In L3 ad L4 security protocols (IPSec and SSL) block ciphers are preferred (AES-CBC).
Errr, no. Originally, SSL used RC4 (which is a stream cipher); then CBC mode (first DES/3DES and then AES) was added. In the latest version (TLS 1.3), they discarded RC4 and CBC mode entirely, in favor of AEAD modes (GCM and Chacha20/Poly1305).
As for IPsec, it was originally CBC mode only (first DES/3DES and then AES). Later, they added AEAD modes, and I believe they are currently the most common.
Hence, your claim that AES-CBC is preferred is not currently accurate, and so the assumptions behind your first question is not relevent.
Your section question is still interesting:
- What makes voice data (which is application layer data) suitable for stream cipher? Isn't it easier to divide the voice stream into blocks and encrypt it with block cipher?
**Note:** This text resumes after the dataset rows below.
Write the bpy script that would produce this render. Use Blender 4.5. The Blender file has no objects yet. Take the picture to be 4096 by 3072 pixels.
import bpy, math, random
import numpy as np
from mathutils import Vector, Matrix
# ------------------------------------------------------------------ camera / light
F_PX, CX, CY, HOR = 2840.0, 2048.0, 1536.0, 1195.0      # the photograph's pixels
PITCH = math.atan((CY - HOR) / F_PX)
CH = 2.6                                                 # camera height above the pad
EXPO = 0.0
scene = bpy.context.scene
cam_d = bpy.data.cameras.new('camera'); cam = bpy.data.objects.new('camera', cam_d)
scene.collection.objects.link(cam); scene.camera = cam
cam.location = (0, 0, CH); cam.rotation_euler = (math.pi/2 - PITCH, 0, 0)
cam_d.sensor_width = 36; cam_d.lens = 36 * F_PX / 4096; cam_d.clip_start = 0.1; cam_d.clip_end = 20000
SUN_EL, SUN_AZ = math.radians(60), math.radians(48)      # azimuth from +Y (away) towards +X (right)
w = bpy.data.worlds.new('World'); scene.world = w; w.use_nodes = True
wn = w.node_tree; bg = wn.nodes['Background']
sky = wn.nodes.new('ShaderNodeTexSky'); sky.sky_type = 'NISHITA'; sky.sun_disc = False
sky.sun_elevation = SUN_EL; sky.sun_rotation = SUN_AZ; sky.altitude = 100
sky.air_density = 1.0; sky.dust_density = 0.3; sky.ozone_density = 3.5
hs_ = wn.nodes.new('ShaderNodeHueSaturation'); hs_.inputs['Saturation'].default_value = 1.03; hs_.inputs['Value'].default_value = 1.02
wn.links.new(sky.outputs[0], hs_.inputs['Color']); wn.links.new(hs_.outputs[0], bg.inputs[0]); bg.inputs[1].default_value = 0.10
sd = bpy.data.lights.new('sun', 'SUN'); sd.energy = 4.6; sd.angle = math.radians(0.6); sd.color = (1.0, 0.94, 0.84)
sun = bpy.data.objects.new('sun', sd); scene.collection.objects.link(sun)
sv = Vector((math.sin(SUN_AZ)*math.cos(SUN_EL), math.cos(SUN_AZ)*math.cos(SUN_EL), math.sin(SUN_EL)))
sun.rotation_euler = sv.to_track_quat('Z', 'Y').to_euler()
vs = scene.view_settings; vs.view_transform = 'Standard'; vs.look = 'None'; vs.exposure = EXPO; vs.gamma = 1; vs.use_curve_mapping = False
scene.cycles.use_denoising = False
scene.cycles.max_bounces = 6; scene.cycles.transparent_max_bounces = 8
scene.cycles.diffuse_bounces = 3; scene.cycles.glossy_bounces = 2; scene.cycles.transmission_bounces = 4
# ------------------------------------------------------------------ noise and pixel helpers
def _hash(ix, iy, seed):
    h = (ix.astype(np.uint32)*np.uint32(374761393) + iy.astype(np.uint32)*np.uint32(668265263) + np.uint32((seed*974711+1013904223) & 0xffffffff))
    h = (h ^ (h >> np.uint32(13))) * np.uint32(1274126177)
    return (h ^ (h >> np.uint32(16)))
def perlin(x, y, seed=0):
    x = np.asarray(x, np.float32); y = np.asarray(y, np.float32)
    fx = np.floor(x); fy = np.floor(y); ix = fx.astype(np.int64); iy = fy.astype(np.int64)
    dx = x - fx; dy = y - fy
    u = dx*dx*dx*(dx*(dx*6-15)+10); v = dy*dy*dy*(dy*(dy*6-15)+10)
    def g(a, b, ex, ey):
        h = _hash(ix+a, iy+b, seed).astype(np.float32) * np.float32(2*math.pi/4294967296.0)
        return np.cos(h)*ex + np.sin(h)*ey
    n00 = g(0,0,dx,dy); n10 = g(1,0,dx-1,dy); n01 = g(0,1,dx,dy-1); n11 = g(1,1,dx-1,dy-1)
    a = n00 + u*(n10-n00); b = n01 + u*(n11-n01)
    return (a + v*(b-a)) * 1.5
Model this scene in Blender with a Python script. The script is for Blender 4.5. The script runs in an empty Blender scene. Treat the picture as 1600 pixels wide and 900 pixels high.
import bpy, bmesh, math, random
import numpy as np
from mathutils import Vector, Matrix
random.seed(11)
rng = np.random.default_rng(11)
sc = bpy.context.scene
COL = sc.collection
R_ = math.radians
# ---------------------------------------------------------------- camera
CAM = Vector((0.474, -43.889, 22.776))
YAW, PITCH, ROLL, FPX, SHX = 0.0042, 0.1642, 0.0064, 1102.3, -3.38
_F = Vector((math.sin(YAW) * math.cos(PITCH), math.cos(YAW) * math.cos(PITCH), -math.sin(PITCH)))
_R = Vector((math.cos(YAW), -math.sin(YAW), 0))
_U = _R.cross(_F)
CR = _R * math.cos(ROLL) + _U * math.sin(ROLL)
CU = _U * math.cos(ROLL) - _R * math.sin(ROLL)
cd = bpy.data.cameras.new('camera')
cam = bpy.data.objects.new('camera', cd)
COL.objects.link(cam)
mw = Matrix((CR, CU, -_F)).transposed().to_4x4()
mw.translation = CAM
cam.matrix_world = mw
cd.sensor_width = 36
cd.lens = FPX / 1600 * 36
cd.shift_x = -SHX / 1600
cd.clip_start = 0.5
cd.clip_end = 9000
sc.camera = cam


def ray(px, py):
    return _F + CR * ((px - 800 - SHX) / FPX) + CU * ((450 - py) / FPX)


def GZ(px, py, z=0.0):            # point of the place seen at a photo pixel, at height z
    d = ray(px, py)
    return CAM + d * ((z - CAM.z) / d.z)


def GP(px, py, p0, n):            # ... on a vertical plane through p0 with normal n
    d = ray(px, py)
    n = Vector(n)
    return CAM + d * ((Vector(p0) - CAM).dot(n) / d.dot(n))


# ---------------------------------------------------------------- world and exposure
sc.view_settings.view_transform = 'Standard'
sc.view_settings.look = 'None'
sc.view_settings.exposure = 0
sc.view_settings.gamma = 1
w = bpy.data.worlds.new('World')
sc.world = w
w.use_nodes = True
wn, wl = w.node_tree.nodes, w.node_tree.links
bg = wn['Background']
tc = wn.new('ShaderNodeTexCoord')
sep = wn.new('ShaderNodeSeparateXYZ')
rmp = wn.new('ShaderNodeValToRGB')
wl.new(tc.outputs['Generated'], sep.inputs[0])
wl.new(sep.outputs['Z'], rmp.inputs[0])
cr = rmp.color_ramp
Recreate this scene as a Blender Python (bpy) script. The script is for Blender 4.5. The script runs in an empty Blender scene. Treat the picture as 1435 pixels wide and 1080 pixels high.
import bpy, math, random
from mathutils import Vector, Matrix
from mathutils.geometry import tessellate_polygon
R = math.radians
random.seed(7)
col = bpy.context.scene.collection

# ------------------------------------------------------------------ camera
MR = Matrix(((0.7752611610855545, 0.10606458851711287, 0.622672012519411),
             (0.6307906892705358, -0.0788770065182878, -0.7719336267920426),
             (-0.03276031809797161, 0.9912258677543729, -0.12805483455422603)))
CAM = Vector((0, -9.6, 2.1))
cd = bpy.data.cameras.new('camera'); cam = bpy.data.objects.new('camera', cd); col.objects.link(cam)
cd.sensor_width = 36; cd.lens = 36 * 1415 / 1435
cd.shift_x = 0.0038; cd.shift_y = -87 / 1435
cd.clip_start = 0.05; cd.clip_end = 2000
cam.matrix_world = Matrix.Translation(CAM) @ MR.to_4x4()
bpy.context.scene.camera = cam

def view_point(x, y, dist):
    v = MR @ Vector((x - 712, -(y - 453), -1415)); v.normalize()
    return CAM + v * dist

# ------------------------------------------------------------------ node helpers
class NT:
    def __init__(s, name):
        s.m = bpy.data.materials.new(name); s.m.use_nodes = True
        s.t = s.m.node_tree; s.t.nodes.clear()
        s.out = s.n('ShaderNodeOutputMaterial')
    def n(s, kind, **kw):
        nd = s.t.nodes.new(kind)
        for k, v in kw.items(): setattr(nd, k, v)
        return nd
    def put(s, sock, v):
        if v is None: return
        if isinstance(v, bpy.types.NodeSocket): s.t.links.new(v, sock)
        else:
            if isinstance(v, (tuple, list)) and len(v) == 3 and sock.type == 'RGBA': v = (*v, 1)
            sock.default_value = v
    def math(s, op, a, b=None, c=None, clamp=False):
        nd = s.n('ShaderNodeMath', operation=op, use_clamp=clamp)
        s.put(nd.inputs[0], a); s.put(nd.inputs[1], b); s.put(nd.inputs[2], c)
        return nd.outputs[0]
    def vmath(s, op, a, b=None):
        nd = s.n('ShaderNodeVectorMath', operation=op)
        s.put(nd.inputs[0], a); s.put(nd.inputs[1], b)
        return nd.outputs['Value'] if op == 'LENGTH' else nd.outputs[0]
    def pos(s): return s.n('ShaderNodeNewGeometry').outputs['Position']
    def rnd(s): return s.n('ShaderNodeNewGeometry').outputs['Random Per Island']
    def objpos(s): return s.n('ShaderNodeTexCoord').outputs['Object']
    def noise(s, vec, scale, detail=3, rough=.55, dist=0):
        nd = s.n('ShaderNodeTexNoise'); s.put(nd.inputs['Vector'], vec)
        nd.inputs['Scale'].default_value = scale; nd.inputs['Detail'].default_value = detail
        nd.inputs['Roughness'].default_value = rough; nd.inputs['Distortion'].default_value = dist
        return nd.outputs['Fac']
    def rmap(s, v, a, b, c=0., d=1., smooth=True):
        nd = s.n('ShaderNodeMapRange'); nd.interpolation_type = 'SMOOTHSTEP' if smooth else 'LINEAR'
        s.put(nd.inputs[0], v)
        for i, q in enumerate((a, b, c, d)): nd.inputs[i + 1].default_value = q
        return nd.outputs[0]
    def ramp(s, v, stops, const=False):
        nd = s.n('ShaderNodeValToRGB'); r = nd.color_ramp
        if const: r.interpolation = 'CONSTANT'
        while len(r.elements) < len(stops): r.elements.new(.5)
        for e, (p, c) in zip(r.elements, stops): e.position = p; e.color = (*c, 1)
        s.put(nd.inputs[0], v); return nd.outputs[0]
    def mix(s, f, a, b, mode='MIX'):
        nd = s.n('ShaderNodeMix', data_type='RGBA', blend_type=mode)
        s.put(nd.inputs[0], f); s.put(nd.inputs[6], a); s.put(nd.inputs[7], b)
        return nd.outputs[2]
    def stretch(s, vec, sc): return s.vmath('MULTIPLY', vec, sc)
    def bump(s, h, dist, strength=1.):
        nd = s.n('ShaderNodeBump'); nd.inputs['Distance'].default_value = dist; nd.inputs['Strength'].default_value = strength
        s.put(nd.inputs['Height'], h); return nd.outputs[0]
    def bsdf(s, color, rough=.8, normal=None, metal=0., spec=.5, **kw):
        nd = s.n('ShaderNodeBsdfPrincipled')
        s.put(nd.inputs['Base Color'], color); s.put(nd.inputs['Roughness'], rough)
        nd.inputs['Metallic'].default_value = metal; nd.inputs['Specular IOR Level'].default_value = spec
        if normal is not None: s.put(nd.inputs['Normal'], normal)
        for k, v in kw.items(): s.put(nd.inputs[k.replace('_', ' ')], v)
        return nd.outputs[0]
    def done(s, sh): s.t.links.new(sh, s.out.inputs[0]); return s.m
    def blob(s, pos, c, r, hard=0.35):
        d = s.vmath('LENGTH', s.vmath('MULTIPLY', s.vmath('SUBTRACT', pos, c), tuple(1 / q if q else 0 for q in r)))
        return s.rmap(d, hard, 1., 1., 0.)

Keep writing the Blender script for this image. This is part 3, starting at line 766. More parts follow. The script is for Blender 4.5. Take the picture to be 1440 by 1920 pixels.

With voice, they tend to be quite sensitive to encryption overhead; the VoIP packets themselves are quite tiny (circa 20 bytes on average, IIRC), and so a fixed amount of overhead would be a larger fraction of the total overhead than, say, in TLS. In addition, VoIP often goes over wireless, and they are especially sensitive to bandwidth there (in large part because of power; transmitting more bytes uses more power). What this means is that VoIP encryption protoocols (such as sRTP) are designed to minimize encryption overhead over just about any other consideration.
Hence, modes that require padding (such as AES-CBC) would be rejected outright, in favor of modes that don't (such as AES-CTR).